Depuis longtemps, cette fenêtre de l'entresol restait désespérément sombre et se couvrait de poussière et de coulures, comme toutes les autres de son appartement, à tel point qu'il aurait été désormais difficile d'apercevoir réellement l'intérieur des pièces. Il y a une quinzaine de jours, en passant, j'ai vu la vitre fracturée, le battant poussé, la pièce toujours plongée dans l'obscurité. Que s'est-il passé? L'appartement a-t-il été cambriolé pendant l'absence de son occupant (mais où est-il, d'ailleurs, depuis si longtemps?) ou bien a-t-il été découvert mort depuis de longs mois dans sa salle de bains ou son couloir? A le voir ainsi dans la rue, je suis bien certain qu'il ne devait pas fréquenter beaucoup de monde et qu'il menait une vie totalement solitaire. Il est possible que personne n'ait remarqué son décès.

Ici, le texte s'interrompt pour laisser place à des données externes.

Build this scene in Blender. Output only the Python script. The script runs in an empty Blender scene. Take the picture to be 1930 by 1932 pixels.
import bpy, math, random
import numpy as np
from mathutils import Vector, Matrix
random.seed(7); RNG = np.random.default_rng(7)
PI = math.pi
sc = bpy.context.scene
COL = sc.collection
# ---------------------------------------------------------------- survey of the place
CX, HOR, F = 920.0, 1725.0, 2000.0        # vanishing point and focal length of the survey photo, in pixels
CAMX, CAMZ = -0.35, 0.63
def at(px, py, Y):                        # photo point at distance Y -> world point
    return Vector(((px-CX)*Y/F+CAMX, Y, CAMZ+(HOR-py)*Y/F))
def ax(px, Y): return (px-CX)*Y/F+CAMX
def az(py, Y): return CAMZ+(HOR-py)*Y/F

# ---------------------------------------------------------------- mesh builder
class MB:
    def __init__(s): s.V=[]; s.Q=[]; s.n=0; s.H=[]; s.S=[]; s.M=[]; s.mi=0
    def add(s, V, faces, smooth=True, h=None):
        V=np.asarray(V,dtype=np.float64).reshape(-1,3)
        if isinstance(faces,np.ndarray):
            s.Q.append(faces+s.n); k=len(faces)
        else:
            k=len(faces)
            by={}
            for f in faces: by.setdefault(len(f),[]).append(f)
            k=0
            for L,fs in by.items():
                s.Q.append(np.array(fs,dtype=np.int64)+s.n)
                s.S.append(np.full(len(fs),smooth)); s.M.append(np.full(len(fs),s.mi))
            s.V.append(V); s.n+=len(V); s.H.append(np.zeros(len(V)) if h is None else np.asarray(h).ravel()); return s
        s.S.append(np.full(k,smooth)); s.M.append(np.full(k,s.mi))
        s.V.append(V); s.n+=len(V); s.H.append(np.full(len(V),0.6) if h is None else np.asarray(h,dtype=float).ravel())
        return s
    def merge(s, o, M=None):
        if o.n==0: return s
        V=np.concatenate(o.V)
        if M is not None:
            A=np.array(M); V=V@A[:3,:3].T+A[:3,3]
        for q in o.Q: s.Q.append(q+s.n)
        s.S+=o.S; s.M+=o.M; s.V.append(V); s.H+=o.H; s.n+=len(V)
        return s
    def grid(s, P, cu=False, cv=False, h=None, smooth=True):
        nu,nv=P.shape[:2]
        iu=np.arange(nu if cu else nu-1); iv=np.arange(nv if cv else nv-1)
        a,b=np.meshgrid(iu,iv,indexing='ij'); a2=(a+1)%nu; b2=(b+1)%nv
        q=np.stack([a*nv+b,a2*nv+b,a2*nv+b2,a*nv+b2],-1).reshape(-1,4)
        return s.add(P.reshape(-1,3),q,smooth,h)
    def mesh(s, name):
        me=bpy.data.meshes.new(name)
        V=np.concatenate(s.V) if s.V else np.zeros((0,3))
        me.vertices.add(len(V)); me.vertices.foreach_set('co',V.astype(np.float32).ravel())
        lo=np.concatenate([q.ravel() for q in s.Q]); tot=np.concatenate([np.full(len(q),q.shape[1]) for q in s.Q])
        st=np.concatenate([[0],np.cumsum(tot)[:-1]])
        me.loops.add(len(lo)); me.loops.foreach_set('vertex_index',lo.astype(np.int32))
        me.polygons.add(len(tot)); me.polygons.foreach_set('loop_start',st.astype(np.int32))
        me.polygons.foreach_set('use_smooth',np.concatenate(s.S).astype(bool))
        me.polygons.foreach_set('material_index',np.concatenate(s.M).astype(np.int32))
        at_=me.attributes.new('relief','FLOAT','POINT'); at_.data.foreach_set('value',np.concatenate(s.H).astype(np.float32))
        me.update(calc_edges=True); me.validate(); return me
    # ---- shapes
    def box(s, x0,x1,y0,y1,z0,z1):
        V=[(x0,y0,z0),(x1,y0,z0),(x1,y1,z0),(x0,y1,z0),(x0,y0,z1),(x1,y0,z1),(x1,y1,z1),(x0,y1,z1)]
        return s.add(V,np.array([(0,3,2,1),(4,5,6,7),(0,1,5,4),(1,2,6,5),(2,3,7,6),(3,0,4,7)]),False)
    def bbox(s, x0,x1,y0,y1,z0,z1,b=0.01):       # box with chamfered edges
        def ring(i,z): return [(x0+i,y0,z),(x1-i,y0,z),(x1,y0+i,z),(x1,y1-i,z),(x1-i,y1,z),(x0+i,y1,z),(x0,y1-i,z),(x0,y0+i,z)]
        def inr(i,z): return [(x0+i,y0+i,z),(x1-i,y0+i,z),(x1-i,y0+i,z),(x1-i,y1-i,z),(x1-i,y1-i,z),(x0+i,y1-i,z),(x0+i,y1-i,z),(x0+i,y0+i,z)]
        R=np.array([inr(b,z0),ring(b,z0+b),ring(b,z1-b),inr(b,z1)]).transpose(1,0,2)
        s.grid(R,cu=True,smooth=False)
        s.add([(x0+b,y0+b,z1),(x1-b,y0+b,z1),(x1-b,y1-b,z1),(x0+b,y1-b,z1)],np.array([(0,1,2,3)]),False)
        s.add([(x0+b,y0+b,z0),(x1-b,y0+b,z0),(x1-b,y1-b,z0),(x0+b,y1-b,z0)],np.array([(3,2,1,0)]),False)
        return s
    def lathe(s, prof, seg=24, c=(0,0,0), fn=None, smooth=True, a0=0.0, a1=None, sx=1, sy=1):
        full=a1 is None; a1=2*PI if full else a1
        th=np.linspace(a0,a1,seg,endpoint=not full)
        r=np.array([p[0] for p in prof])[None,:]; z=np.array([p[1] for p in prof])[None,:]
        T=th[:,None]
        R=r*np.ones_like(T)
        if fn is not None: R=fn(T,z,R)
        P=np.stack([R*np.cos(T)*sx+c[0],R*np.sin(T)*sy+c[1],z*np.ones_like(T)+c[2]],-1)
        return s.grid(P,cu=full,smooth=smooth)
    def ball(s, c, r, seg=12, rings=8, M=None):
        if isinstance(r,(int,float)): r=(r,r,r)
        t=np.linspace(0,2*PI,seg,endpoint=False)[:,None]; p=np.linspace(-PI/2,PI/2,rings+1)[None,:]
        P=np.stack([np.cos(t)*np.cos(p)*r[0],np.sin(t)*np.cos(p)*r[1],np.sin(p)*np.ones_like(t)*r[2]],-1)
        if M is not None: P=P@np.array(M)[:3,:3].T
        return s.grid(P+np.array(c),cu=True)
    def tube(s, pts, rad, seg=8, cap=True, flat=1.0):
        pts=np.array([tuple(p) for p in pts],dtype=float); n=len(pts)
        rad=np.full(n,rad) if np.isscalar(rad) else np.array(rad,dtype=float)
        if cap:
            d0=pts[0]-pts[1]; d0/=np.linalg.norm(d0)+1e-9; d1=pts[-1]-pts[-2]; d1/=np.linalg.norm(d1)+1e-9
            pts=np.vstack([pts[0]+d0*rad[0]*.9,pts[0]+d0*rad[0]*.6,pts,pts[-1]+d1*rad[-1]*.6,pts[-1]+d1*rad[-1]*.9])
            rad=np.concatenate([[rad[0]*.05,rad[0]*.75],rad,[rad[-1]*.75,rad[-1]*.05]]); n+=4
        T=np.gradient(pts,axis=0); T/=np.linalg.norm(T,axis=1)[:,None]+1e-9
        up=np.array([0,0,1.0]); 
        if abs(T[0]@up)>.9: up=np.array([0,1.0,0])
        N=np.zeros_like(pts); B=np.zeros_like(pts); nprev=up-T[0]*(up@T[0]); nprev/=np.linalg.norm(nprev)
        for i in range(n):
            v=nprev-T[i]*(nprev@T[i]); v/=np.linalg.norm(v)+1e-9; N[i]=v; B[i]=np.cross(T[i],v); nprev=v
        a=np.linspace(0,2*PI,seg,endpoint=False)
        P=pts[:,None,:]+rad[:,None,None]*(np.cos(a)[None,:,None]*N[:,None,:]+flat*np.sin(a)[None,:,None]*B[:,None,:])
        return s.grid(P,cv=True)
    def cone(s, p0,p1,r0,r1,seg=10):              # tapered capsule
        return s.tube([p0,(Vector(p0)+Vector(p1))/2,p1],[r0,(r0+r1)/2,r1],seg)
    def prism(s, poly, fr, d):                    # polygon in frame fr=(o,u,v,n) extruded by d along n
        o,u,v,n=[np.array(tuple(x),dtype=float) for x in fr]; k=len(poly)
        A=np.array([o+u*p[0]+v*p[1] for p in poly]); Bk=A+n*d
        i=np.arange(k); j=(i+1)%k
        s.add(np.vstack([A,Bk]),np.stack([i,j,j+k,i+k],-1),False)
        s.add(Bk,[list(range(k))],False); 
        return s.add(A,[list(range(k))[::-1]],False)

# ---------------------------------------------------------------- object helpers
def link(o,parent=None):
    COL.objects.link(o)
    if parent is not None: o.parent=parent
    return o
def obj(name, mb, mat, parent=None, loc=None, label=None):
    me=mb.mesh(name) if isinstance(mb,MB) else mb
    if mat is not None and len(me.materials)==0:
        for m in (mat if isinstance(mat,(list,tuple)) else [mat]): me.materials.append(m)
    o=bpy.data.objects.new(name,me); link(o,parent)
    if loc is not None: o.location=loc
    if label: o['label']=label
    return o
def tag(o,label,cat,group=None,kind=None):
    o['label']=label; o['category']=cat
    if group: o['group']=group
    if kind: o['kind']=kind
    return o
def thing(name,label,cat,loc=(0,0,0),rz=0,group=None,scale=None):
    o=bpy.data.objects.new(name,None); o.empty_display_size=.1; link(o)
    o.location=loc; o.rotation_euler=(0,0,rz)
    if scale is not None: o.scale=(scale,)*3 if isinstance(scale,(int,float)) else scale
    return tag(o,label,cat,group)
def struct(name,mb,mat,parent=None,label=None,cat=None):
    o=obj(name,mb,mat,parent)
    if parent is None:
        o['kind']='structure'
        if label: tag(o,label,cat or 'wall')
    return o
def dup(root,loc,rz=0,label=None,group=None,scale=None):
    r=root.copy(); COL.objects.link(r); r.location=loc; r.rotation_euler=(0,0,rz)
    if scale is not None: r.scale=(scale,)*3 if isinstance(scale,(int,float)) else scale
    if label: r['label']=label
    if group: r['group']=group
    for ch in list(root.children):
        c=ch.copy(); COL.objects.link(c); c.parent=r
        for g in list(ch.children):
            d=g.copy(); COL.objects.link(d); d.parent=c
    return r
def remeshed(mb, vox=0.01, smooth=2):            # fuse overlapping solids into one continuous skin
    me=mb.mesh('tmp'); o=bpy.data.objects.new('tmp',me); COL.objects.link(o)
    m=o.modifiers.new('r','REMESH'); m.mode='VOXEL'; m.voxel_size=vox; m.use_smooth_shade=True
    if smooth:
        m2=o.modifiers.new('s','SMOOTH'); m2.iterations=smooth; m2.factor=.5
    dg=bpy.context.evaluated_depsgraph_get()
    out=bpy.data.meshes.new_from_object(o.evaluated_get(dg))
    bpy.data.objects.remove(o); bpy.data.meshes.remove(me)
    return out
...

Mais, comme me l'a dit J., je suis capable, à partir de cette vitre fracassée, d'inventer un roman avec enquête, suspects et découverte de la vérité. De ma vérité, bien sûr. Je ne saurai sans doute jamais ce qui s'est passé. Je vois simplement disparaître là encore une des figures emblématiques du quartier. J. m'avait également conseillé ironiquement de prendre une photo de ladite fenêtre. Voilà qui est fait!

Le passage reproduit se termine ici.